Sadly, however, only Blackbirded is available now. The other two (Till The Heavens Burst and Do Not Kill) are in the KDP Select Program at the moment, and as such cannot be listed anywhere other than Amazon (for now). When that changes, in January of next year, I’ll put them on the Kobo store as well!

Of course, if you currently own a Kobo ereader and you want to use it to read my stuff, well, you can buy Blackbirded from the store, and you can get a DRM free epub file of the other two directly from this site! 

I’ve also been reading loads too! Which I guess is obvious. I’ve never read any Jorge Luis Borges before, so I’ve been cracking through his collected works. Only the short stories so far. They’re a lot of fun to read, and I’ve been enjoying it quite a lot. So far my favourite has been The Lottery in Babylon, which escalated ad absurdum until it suddenly made way too much sense. Which is kind-of Borges’ thing in my reading, but the Lottery really nailed it.

Speaking of short stories, I participated in a prompted short story competition on writingbattle.com. My prompts were Horror, Plumber and Spiderweb. I was working under an unusual amount of time pressure—the battle began the same week I was travelling to Japan, which I talked about last month! Instead of the seven days allocated, I had a mere three to put together my story.

I didn’t win.

The short time wasn’t really why I didn’t win though. What really happened is I wrote a story that was ill-suited to the format. I wrote a 1200 word story that I needed to cut to 1000 to fit the word limit.
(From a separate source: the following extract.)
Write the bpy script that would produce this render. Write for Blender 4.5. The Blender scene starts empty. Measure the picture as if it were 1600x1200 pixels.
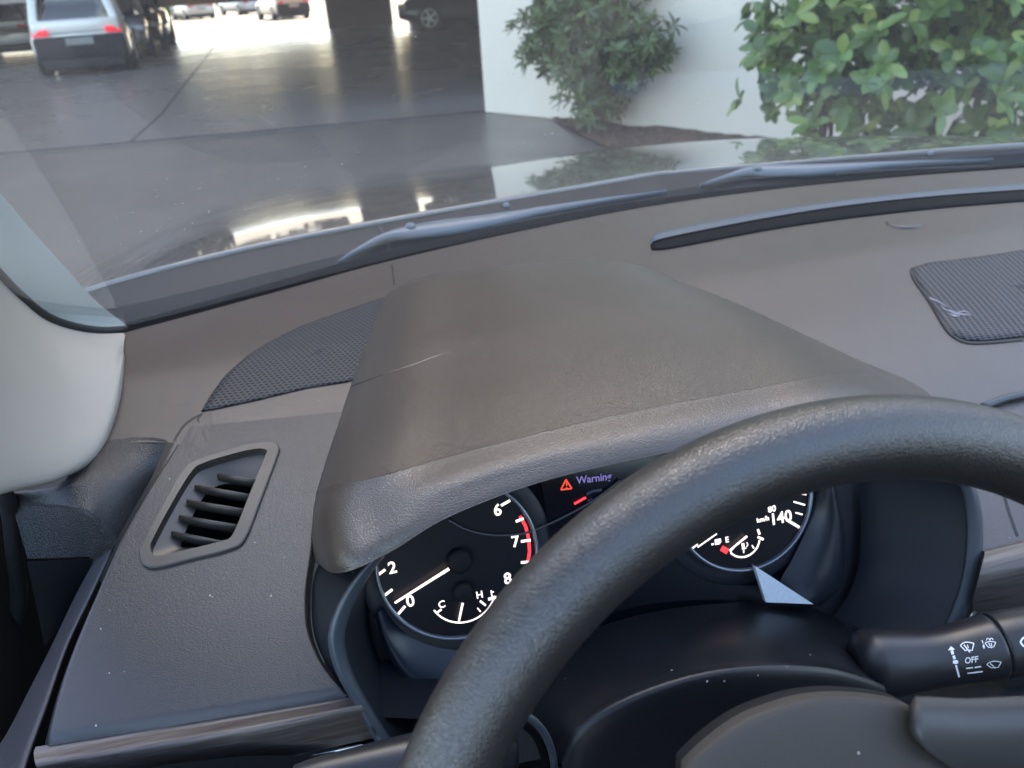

Actually, I wrote a 1500 word short story that I painstakingly cut to 1200, at which point I was very happy with it, and then I had to cut another 200 words from it. I wasn’t wild about the result, but I didn’t really have any other choices, short of writing a completely different story—that’s the only real reason time pressure might have a hand in my failure.

Anyway, I have put the 1200 word version of the story up on this website for you to read. It’s better than the 1000 word version. It’s a good reminder that some stories are simply supposed to be certain lengths. For example, if you commit to painstakingly describing the exact process through which a person might brew a beer inside another person, and you want that process to be so accurate that you consult the best beer brewer in your country to get their thoughts on it… you probably need more than 1000 words if you want a story to fit around your ghastly homebrew recipe.

Anyway, you can read the 1200 word version of my story Get Drunk here.

You can read the radio edit version over on WritingBattle and see what’s missing, if you like.

And in next book news, I think it will be done by the end of the year. I don’t know if it will be available by then, editing taking as long as it needs to, but it should be close! It’ll be worth the wait, trust me.